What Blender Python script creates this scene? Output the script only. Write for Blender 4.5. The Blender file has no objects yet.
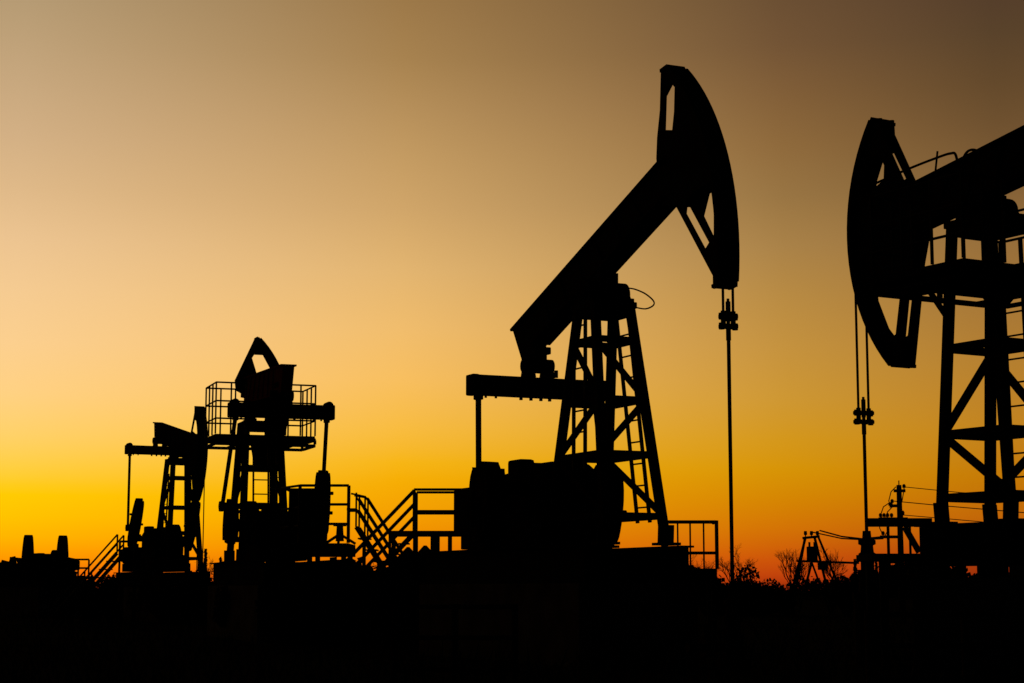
import bpy, bmesh, math, random
from math import radians as R, sin, cos, pi, atan, atan2, hypot, sqrt
from mathutils import Vector, Matrix
from mathutils.geometry import tessellate_polygon
random.seed(7)
sc = bpy.context.scene
col = sc.collection
HC = 1.1                      # eye height
FPX = 1850.0                  # focal length in pixels of a 1024 wide frame
PITCH = atan((590 - 341.5) / FPX)

# ------------------------------------------------------------------ materials
def mat(name, c, rough=.7, metal=0.0, var=.35, scale=3.0, bump=.15, c2=None, spec=0.0):
    m = bpy.data.materials.new(name); m.use_nodes = True
    nt = m.node_tree; b = nt.nodes['Principled BSDF']
    tc = nt.nodes.new('ShaderNodeTexCoord')
    n = nt.nodes.new('ShaderNodeTexNoise'); n.inputs['Scale'].default_value = scale; n.inputs['Detail'].default_value = 6
    nt.links.new(tc.outputs['Object'], n.inputs['Vector'])
    r = nt.nodes.new('ShaderNodeValToRGB')
    r.color_ramp.elements[0].position = .3; r.color_ramp.elements[1].position = .7
    c2 = c2 or tuple(x * (1 - var) for x in c)
    r.color_ramp.elements[0].color = (*c2, 1); r.color_ramp.elements[1].color = (*c, 1)
    nt.links.new(n.outputs['Fac'], r.inputs['Fac']); nt.links.new(r.outputs['Color'], b.inputs['Base Color'])
    b.inputs['Roughness'].default_value = rough; b.inputs['Metallic'].default_value = metal
    b.inputs['Specular IOR Level'].default_value = spec
    if bump:
        bp = nt.nodes.new('ShaderNodeBump'); bp.inputs['Strength'].default_value = bump
        n2 = nt.nodes.new('ShaderNodeTexNoise'); n2.inputs['Scale'].default_value = scale * 8
        nt.links.new(tc.outputs['Object'], n2.inputs['Vector'])
        nt.links.new(n2.outputs['Fac'], bp.inputs['Height']); nt.links.new(bp.outputs['Normal'], b.inputs['Normal'])
    return m
M = dict(
    steel=mat('painted_steel', (.045, .042, .04), .6, c2=(.03, .022, .018)),
    steel2=mat('dark_machinery', (.035, .034, .034), .65, c2=(.022, .02, .02)),
    red=mat('red_paint', (.22, .035, .02), .6, c2=(.13, .025, .015)),
    rust=mat('rusty_steel', (.08, .04, .025), .8, c2=(.045, .03, .025)),
    galv=mat('galvanised_rail', (.07, .066, .06), .6, .1),
    cable=mat('wire_rope', (.05, .045, .04), .6, .1, scale=20),
    conc=mat('dusk_darkened_concrete', (.13, .115, .10), .95, scale=2, c2=(.05, .044, .038)),  # concrete colour darkened to put the dusk shade on the foundations, not oil
    wood=mat('tarred_wood', (.05, .038, .028), .9, scale=6),
    ceramic=mat('brown_insulator', (.08, .04, .025), .3),
    bark=mat('bark', (.05, .04, .03), .95, scale=9),
    leaf=mat('dry_leaf', (.055, .05, .025), .9, scale=5, bump=0),
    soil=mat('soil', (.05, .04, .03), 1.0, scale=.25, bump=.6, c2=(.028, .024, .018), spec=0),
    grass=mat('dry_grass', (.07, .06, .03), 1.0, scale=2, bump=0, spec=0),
    wire=mat('power_wire', (.04, .04, .04), .5),
)

# ------------------------------------------------------------------ mesh helpers
class MB:
    def __init__(s): s.bm = bmesh.new()
    def box(s, c, d, rot=None, ch=0.0):
        g = bmesh.ops.create_cube(s.bm, size=1.0)
        vs = g['verts']
        for v in vs:
            v.co = Vector((v.co.x * d[0], v.co.y * d[1], v.co.z * d[2]))
        if ch:
            es = list({e for v in vs for e in v.link_edges})
            r = bmesh.ops.bevel(s.bm, geom=es, offset=ch, segments=2, affect='EDGES', profile=.6)
            vs = list({v for f in r['faces'] for v in f.verts} | {v for v in vs if v.is_valid})
        for v in vs:
            p = v.co if rot is None else rot @ v.co
            v.co = p + Vector(c)
        return s
    def bar(s, p, q, w, h=None, up=(0, 0, 1)):
        """rectangular bar p->q, w across, h along `up`"""
        h = w if h is None else h
        p, q = Vector(p), Vector(q); d = q - p; L = d.length; d.normalize()
        u = Vector(up)
        if abs(d.dot(u)) > .98: u = Vector((1, 0, 0))
        a = d.cross(u).normalized(); b = a.cross(d).normalized()
        vs = []
        for o in (p, q):
            for sa, sb in ((-1, -1), (1, -1), (1, 1), (-1, 1)):
                vs.append(s.bm.verts.new(o + a * (sa * w / 2) + b * (sb * h / 2)))
        for f in ((0, 1, 2, 3), (7, 6, 5, 4), (0, 4, 5, 1), (1, 5, 6, 2), (2, 6, 7, 3), (3, 7, 4, 0)):
            s.bm.faces.new([vs[i] for i in f])
        return s
    def ibeam(s, p, q, w, h, t=.02, up=(0, 0, 1)):
        p, q = Vector(p), Vector(q); d = (q - p).normalized(); u = Vector(up)
        a = d.cross(u).normalized(); b = a.cross(d).normalized()
        s.bar(p + b * (h / 2 - t / 2), q + b * (h / 2 - t / 2), w, t, up)
        s.bar(p - b * (h / 2 - t / 2), q - b * (h / 2 - t / 2), w, t, up)
        s.bar(p, q, t, h - 2 * t - .002, up)
        return s
    def tube(s, pts, r, seg=8, cap=True):
        pts = [Vector(p) for p in pts]; n = len(pts)
        rs = r if isinstance(r, (list, tuple)) else [r] * n
        rings = []; a = None
        for i, p in enumerate(pts):
            d = (pts[min(i + 1, n - 1)] - pts[max(i - 1, 0)]).normalized()
            if a is None:
                t = Vector((0, 0, 1)) if abs(d.z) < .9 else Vector((1, 0, 0))
                a = d.cross(t).normalized()
            else:
                a = (a - d * a.dot(d)).normalized()
            b = d.cross(a)
            rings.append([s.bm.verts.new(p + (a * cos(2 * pi * k / seg) + b * sin(2 * pi * k / seg)) * rs[i]) for k in range(seg)])
        for i in range(n - 1):
            for k in range(seg):
                s.bm.faces.new((rings[i][k], rings[i][(k + 1) % seg], rings[i + 1][(k + 1) % seg], rings[i + 1][k]))
        if cap:
            s.bm.faces.new(rings[0][::-1]); s.bm.faces.new(rings[-1])
        return s
    def cyl(s, p, q, r, seg=20): return s.tube([p, q], r, seg)
    def lathe(s, base, prof, seg=14):
        rings = [[s.bm.verts.new(Vector(base) + Vector((r * cos(2 * pi * k / seg), r * sin(2 * pi * k / seg), z))) for k in range(seg)] for r, z in prof]
        for i in range(len(rings) - 1):
            for k in range(seg):
                s.bm.faces.new((rings[i][k], rings[i][(k + 1) % seg], rings[i + 1][(k + 1) % seg], rings[i + 1][k]))
        s.bm.faces.new(rings[0][::-1]); s.bm.faces.new(rings[-1])
        return s
    def plate(s, outer, v0, v1, holes=(), fn=None):
        """polygon in the (x,z) plane extruded along y from v0 to v1, with holes"""
        fn = fn or (lambda x, z: (x, z))
        loops = [[Vector((*fn(*p), 0)) for p in l] for l in (outer, *holes)]
        flat = [p for l in loops for p in l]
        tris = tessellate_polygon(loops)
        A = [s.bm.verts.new((p.x, v0, p.y)) for p in flat]
        B = [s.bm.verts.new((p.x, v1, p.y)) for p in flat]
        for t in tris:
            try:
                s.bm.faces.new([A[i] for i in t]); s.bm.faces.new([B[i] for i in reversed(t)])
            except ValueError: pass
        o = 0
        for l in loops:
            n = len(l)
            for k in range(n):
                i, j = o + k, o + (k + 1) % n
                s.bm.faces.new((A[i], A[j], B[j], B[i]))
            o += n
        return s
    def build(s, name, m, parent=None):
        bmesh.ops.recalc_face_normals(s.bm, faces=s.bm.faces)
        me = bpy.data.meshes.new(name); s.bm.to_mesh(me); s.bm.free()
        me.materials.append(M[m] if isinstance(m, str) else m)
        o = bpy.data.objects.new(name, me); col.objects.link(o)
        if parent: o.parent = parent
        return o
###
◆ **Written request**:
Write out an exact copy of the listing, first line through the line containing "PITCH = atan((590 - 341.5) / FPX)", with the pictures left out.

◆ **Answer in full**:
What Blender Python script creates this scene? Output the script only. Write for Blender 4.5. The Blender file has no objects yet.
import bpy, bmesh, math, random
from math import radians as R, sin, cos, pi, atan, atan2, hypot, sqrt
from mathutils import Vector, Matrix
from mathutils.geometry import tessellate_polygon
random.seed(7)
sc = bpy.context.scene
col = sc.collection
HC = 1.1                      # eye height
FPX = 1850.0                  # focal length in pixels of a 1024 wide frame
PITCH = atan((590 - 341.5) / FPX)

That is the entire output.